Even the use of the word “genocide” to describe Israel’s retaliation has also become a point of contention.
Eyad Alkurabi, a Palestinian and member of the Albany-based Palestinian Rights Committee says the attacks are the culmination of decades of occupation.
“When people ask me ‘well what about October 7th?’ I have to respond with ‘well what about October 6th, what about October 5th, or every other day since 1948 and since the 30s, the Israeli entity has been butchering, maiming, genociding Palestinians for the past 100 years,” Alkurabi said.
Alkurabi says Palestinians should be heard and seen and that media coverage of the attacks and resulting conflict has been skewed.
“If people are going to critique Palestinian resistance groups, ya know Hamas and others, they should also critique the state of Israel, who kidnapped Palestinians in the thousands,” Alkurabi said.
Ava Agree, who was raised in a Jewish family and is a member of the Albany Chapter of Jewish Voice for Peace, remembers the attacks as well.
The 36-year-old has been involved in “Palestine solidarity activism” since she was a teenager. Agree says the attacks didn’t happen in a vacuum.
“It was a tragedy that happened in the context of a Israeli government led by Benjamin Netanyahu, which for years had a policy of mowing the lawn in Gaza by dropping bombs on it every few years,” Agree said.
She says her initial reaction was “tremendous fear.”
“Because I knew that immediately following that, there was going to be a retaliation and a sense of vengeance that would dwarf anything that had occurred on October 7th,” Agree said.

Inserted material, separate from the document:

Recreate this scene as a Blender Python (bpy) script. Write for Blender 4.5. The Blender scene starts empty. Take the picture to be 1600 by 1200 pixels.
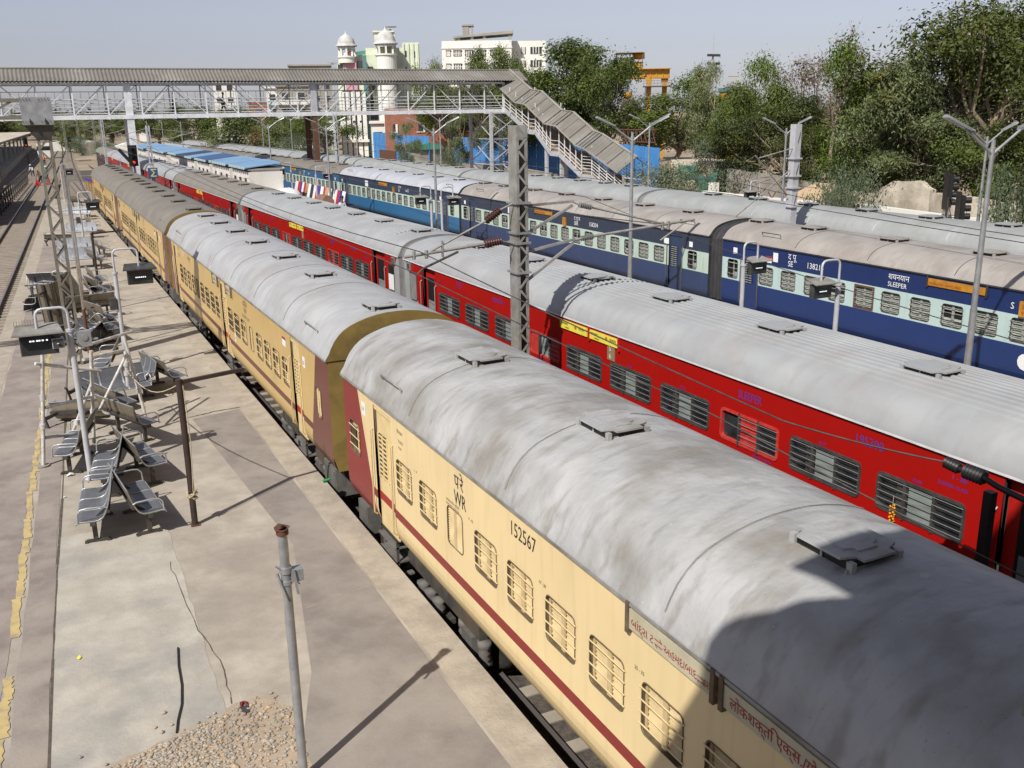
import bpy, math, random
import numpy as np
from mathutils import Vector, Matrix
SC = bpy.context.scene
COL = SC.collection
R = math.radians
# ------------------------------------------------------------------ camera
CP = Vector((-4.344, 0.0, 7.39)); F = 1497.4
_yaw, _pit, _rol = R(26.11), R(15.9), -0.0162
_fw = Vector((math.sin(_yaw)*math.cos(_pit), math.cos(_yaw)*math.cos(_pit), -math.sin(_pit)))
_r = Vector((math.cos(_yaw), -math.sin(_yaw), 0)); _u = _r.cross(_fw)
_R = _r*math.cos(_rol)+_u*math.sin(_rol); _U = -_r*math.sin(_rol)+_u*math.cos(_rol)
cam = bpy.data.cameras.new('camera'); camo = bpy.data.objects.new('camera', cam); COL.objects.link(camo)
cam.sensor_width = 36; cam.lens = F/1600*36; cam.clip_start = 0.05; cam.clip_end = 6000
m = Matrix((( _R.x, _U.x, -_fw.x, CP.x), (_R.y, _U.y, -_fw.y, CP.y), (_R.z, _U.z, -_fw.z, CP.z), (0, 0, 0, 1)))
camo.matrix_world = m
SC.camera = camo
# ------------------------------------------------------------------ sky, sun, exposure
SUN_AZ, SUN_EL = R(55+180), R(46)          # direction towards the sun (azimuth from +Y, clockwise)
w = bpy.data.worlds.new('World'); SC.world = w; w.use_nodes = True
nt = w.node_tree; nt.nodes.clear()
sky = nt.nodes.new('ShaderNodeTexSky'); sky.sky_type = 'NISHITA'; sky.sun_disc = False
sky.sun_elevation = SUN_EL; sky.sun_rotation = SUN_AZ; sky.altitude = 50; sky.air_density = 1.0; sky.dust_density = 0.7; sky.ozone_density = 3.0
hs = nt.nodes.new('ShaderNodeHueSaturation'); hs.inputs['Saturation'].default_value = 0.38
bg = nt.nodes.new('ShaderNodeBackground'); bg.inputs['Strength'].default_value = 0.080
tint = nt.nodes.new('ShaderNodeMixRGB'); tint.blend_type = 'MULTIPLY'; tint.inputs[0].default_value = 1; tint.inputs[2].default_value = (1.0, 0.985, 1.10, 1)   # hazy lavender-grey air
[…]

On Monday, Israeli and Hamas officials met in Egypt for talks regarding a U.S. drafter peace plan, according to the Associated Press. But whether the talks reveal a path to peace in the Gaza Strip remains to be seen.
For now, Stein, the Brooklyn rabbi, hopes Palestinians will be liberated before a third anniversary of the October 7th attacks comes and goes.
“I hope that we can have this conversation in a year from now and we have a truly, truly, liberated Palestine where everyone living between the river and the sea is truly, truly free. Where everyone who has been expelled in their generations can go home and so on. Do I logically think that is going to happen, unfortunately unless something big happens and Israel is forced to do something, I don’t see that happening,” Stein said.